#### Aim of the task:
Transcribe the listing that follows in full, omitting pictures.

#### Recorded information:
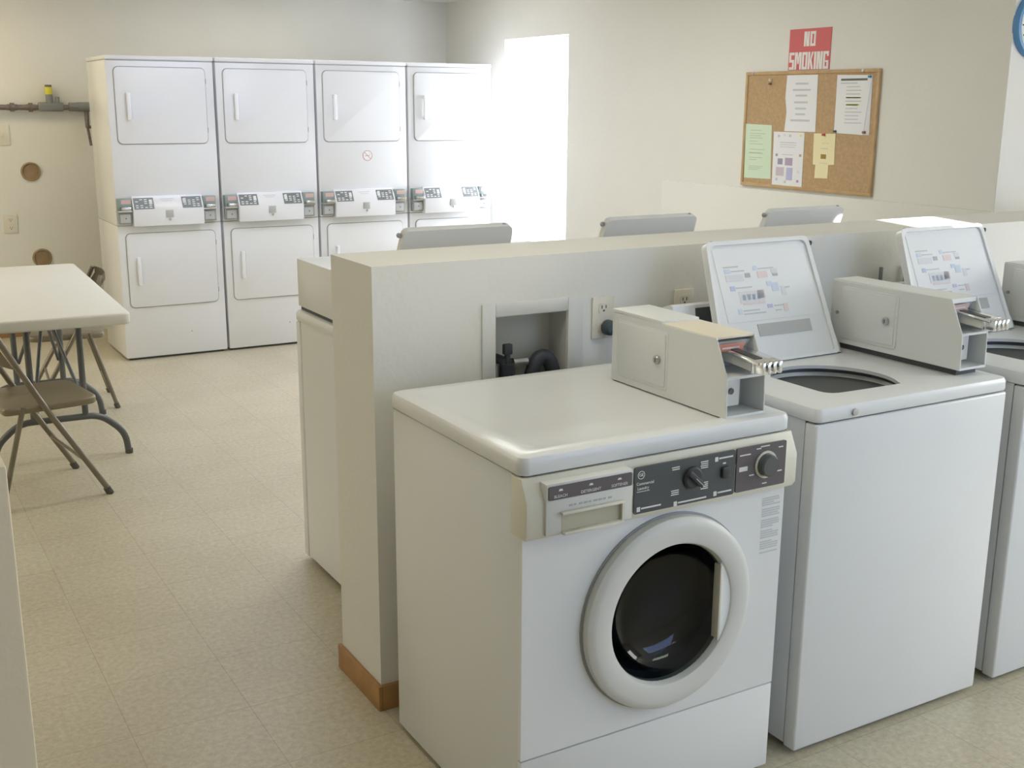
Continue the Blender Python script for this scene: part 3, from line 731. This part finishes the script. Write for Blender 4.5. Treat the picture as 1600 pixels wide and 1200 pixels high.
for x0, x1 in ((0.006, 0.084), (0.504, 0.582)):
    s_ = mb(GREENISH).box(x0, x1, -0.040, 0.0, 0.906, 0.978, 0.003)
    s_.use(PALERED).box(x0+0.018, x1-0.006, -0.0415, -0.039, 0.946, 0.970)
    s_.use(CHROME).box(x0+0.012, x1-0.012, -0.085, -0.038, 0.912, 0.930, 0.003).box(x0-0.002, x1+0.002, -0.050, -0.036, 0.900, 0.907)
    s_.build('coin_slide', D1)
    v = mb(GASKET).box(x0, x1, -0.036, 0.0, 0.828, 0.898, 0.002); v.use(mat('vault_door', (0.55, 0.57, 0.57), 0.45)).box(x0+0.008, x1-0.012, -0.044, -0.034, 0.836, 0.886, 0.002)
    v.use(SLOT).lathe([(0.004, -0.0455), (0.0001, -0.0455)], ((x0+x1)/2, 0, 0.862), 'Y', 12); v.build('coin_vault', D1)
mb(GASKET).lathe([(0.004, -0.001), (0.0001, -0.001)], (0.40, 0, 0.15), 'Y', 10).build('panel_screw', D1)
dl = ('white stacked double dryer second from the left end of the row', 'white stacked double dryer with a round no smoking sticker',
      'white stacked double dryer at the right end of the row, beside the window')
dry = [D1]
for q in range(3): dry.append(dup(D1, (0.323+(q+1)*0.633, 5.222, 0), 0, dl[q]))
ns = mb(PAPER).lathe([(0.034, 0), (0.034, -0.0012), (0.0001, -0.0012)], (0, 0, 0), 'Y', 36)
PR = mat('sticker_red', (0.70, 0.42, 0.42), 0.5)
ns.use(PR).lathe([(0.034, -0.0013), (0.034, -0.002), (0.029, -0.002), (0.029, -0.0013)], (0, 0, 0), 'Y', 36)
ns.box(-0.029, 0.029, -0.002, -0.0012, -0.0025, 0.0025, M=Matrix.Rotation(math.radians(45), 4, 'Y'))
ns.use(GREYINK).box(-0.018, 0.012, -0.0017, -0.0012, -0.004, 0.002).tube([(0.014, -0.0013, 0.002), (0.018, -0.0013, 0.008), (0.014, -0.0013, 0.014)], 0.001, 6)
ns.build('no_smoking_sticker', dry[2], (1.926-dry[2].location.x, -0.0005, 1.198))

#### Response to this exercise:
Continue the Blender Python script for this scene: part 3, from line 731. This part finishes the script. Write for Blender 4.5. Treat the picture as 1600 pixels wide and 1200 pixels high.
for x0, x1 in ((0.006, 0.084), (0.504, 0.582)):
    s_ = mb(GREENISH).box(x0, x1, -0.040, 0.0, 0.906, 0.978, 0.003)
    s_.use(PALERED).box(x0+0.018, x1-0.006, -0.0415, -0.039, 0.946, 0.970)
    s_.use(CHROME).box(x0+0.012, x1-0.012, -0.085, -0.038, 0.912, 0.930, 0.003).box(x0-0.002, x1+0.002, -0.050, -0.036, 0.900, 0.907)
    s_.build('coin_slide', D1)
    v = mb(GASKET).box(x0, x1, -0.036, 0.0, 0.828, 0.898, 0.002); v.use(mat('vault_door', (0.55, 0.57, 0.57), 0.45)).box(x0+0.008, x1-0.012, -0.044, -0.034, 0.836, 0.886, 0.002)
    v.use(SLOT).lathe([(0.004, -0.0455), (0.0001, -0.0455)], ((x0+x1)/2, 0, 0.862), 'Y', 12); v.build('coin_vault', D1)
mb(GASKET).lathe([(0.004, -0.001), (0.0001, -0.001)], (0.40, 0, 0.15), 'Y', 10).build('panel_screw', D1)
dl = ('white stacked double dryer second from the left end of the row', 'white stacked double dryer with a round no smoking sticker',
      'white stacked double dryer at the right end of the row, beside the window')
dry = [D1]
for q in range(3): dry.append(dup(D1, (0.323+(q+1)*0.633, 5.222, 0), 0, dl[q]))
ns = mb(PAPER).lathe([(0.034, 0), (0.034, -0.0012), (0.0001, -0.0012)], (0, 0, 0), 'Y', 36)
PR = mat('sticker_red', (0.70, 0.42, 0.42), 0.5)
ns.use(PR).lathe([(0.034, -0.0013), (0.034, -0.002), (0.029, -0.002), (0.029, -0.0013)], (0, 0, 0), 'Y', 36)
ns.box(-0.029, 0.029, -0.002, -0.0012, -0.0025, 0.0025, M=Matrix.Rotation(math.radians(45), 4, 'Y'))
ns.use(GREYINK).box(-0.018, 0.012, -0.0017, -0.0012, -0.004, 0.002).tube([(0.014, -0.0013, 0.002), (0.018, -0.0013, 0.008), (0.014, -0.0013, 0.014)], 0.001, 6)
ns.build('no_smoking_sticker', dry[2], (1.926-dry[2].location.x, -0.0005, 1.198))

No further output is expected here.